### [GOAL]
Write out the material exactly, without any of its pictures.

### INFORMATION SHOWN

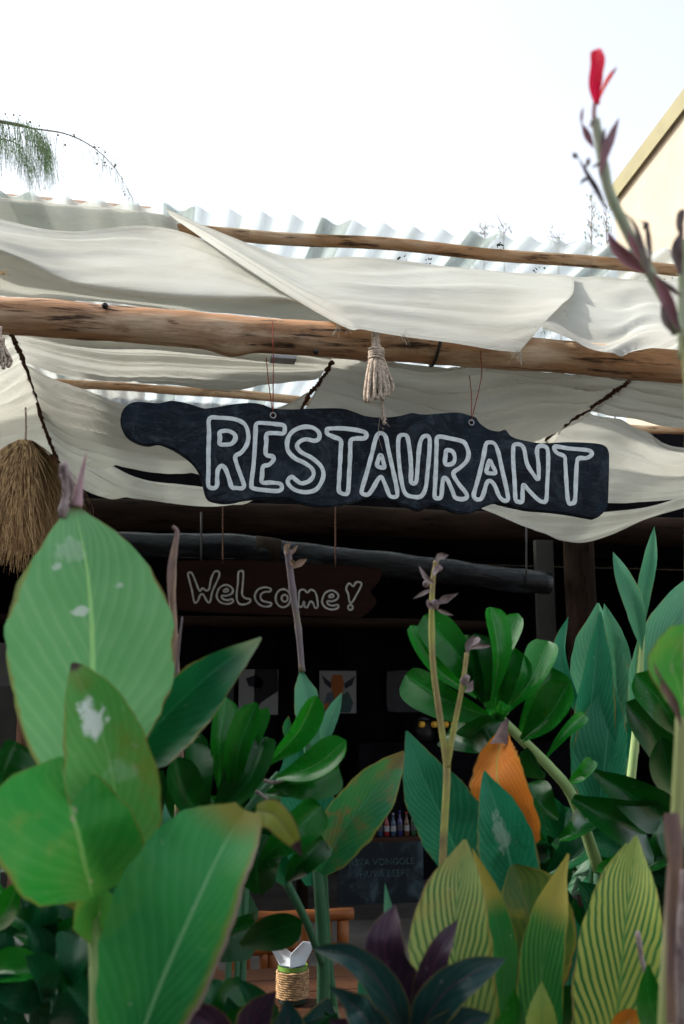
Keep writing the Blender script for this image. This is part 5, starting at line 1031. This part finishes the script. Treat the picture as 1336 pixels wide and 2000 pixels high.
# --- understory: low leafy bushes filling the bed
def bush(label, cx, cy, Y, n, sp, mats, size, prof=SPAT, lo=0):
    o = plant('leafy_bush', label, 'bush', cx, Y, 'low leafy bushes in the bed')
    for q in range(n):
        bx, by = cx+random.gauss(0,sp[0]*.45), cy+abs(random.gauss(0,sp[1]*.5)); a = random.uniform(-1.3,1.3); L = size*random.uniform(.75,1.35)
        tx, ty = bx+math.sin(a)*L, by-math.cos(a)*L*.9
        sleaf(o, random.choice(mats), (bx,by), (tx,ty), L*random.uniform(.2,.3), Y+random.uniform(-.15,.2), prof=random.choice([prof,CANNA]), n=12, m=4)
    for q in range(4):
        b = P(cx+random.uniform(-.3,.3)*sp[0], cy+random.uniform(0,30), Y); mb = MB(); mb.tube([Vector((b.x+random.uniform(-.05,.05), Y, -.02)), b], [.008,.005], 6); mb.build('stem', M['stem_dull'], o)
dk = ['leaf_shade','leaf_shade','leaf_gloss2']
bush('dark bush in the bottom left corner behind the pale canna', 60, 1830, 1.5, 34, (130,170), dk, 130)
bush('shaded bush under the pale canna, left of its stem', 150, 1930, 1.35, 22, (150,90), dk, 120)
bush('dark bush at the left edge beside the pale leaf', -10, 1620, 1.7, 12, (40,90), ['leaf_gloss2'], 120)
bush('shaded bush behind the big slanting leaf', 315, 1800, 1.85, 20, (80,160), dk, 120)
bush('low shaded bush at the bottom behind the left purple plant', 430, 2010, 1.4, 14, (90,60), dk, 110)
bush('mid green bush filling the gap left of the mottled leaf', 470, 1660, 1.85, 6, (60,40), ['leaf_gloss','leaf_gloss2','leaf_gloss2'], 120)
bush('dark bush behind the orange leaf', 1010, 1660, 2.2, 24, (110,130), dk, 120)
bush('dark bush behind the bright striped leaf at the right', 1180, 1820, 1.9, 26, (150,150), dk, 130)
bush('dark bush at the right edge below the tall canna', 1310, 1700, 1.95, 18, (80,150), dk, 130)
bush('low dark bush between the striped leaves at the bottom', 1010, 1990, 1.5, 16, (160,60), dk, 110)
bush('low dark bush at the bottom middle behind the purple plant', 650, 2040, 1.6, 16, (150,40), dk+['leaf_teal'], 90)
e1_ = plant('leafy_bush', 'bush with bright glossy leaves poking in at the left edge', 'bush', 10, 1.25, 'low leafy bushes in the bed')
for a in (('leaf_gloss3',(-40,1905),(78,1900),32),('leaf_gloss3',(-20,1820),(36,1722),24),('leaf_gloss2',(-10,1590),(30,1448),44),('leaf_gloss',(-50,1800),(10,1740),30),('leaf_gloss2',(140,2010),(150,1890),44)): sleaf(e1_, a[0], a[1], a[2], a[3], 1.25)
ground_stem(e1_, 'stem_dull', -40, 1905, 1.25, 6)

######

### [RESPONSE]
Keep writing the Blender script for this image. This is part 5, starting at line 1031. This part finishes the script. Treat the picture as 1336 pixels wide and 2000 pixels high.
# --- understory: low leafy bushes filling the bed
def bush(label, cx, cy, Y, n, sp, mats, size, prof=SPAT, lo=0):
    o = plant('leafy_bush', label, 'bush', cx, Y, 'low leafy bushes in the bed')
    for q in range(n):
        bx, by = cx+random.gauss(0,sp[0]*.45), cy+abs(random.gauss(0,sp[1]*.5)); a = random.uniform(-1.3,1.3); L = size*random.uniform(.75,1.35)
        tx, ty = bx+math.sin(a)*L, by-math.cos(a)*L*.9
        sleaf(o, random.choice(mats), (bx,by), (tx,ty), L*random.uniform(.2,.3), Y+random.uniform(-.15,.2), prof=random.choice([prof,CANNA]), n=12, m=4)
    for q in range(4):
        b = P(cx+random.uniform(-.3,.3)*sp[0], cy+random.uniform(0,30), Y); mb = MB(); mb.tube([Vector((b.x+random.uniform(-.05,.05), Y, -.02)), b], [.008,.005], 6); mb.build('stem', M['stem_dull'], o)
dk = ['leaf_shade','leaf_shade','leaf_gloss2']
bush('dark bush in the bottom left corner behind the pale canna', 60, 1830, 1.5, 34, (130,170), dk, 130)
bush('shaded bush under the pale canna, left of its stem', 150, 1930, 1.35, 22, (150,90), dk, 120)
bush('dark bush at the left edge beside the pale leaf', -10, 1620, 1.7, 12, (40,90), ['leaf_gloss2'], 120)
bush('shaded bush behind the big slanting leaf', 315, 1800, 1.85, 20, (80,160), dk, 120)
bush('low shaded bush at the bottom behind the left purple plant', 430, 2010, 1.4, 14, (90,60), dk, 110)
bush('mid green bush filling the gap left of the mottled leaf', 470, 1660, 1.85, 6, (60,40), ['leaf_gloss','leaf_gloss2','leaf_gloss2'], 120)
bush('dark bush behind the orange leaf', 1010, 1660, 2.2, 24, (110,130), dk, 120)
bush('dark bush behind the bright striped leaf at the right', 1180, 1820, 1.9, 26, (150,150), dk, 130)
bush('dark bush at the right edge below the tall canna', 1310, 1700, 1.95, 18, (80,150), dk, 130)
bush('low dark bush between the striped leaves at the bottom', 1010, 1990, 1.5, 16, (160,60), dk, 110)
bush('low dark bush at the bottom middle behind the purple plant', 650, 2040, 1.6, 16, (150,40), dk+['leaf_teal'], 90)
e1_ = plant('leafy_bush', 'bush with bright glossy leaves poking in at the left edge', 'bush', 10, 1.25, 'low leafy bushes in the bed')
for a in (('leaf_gloss3',(-40,1905),(78,1900),32),('leaf_gloss3',(-20,1820),(36,1722),24),('leaf_gloss2',(-10,1590),(30,1448),44),('leaf_gloss',(-50,1800),(10,1740),30),('leaf_gloss2',(140,2010),(150,1890),44)): sleaf(e1_, a[0], a[1], a[2], a[3], 1.25)
ground_stem(e1_, 'stem_dull', -40, 1905, 1.25, 6)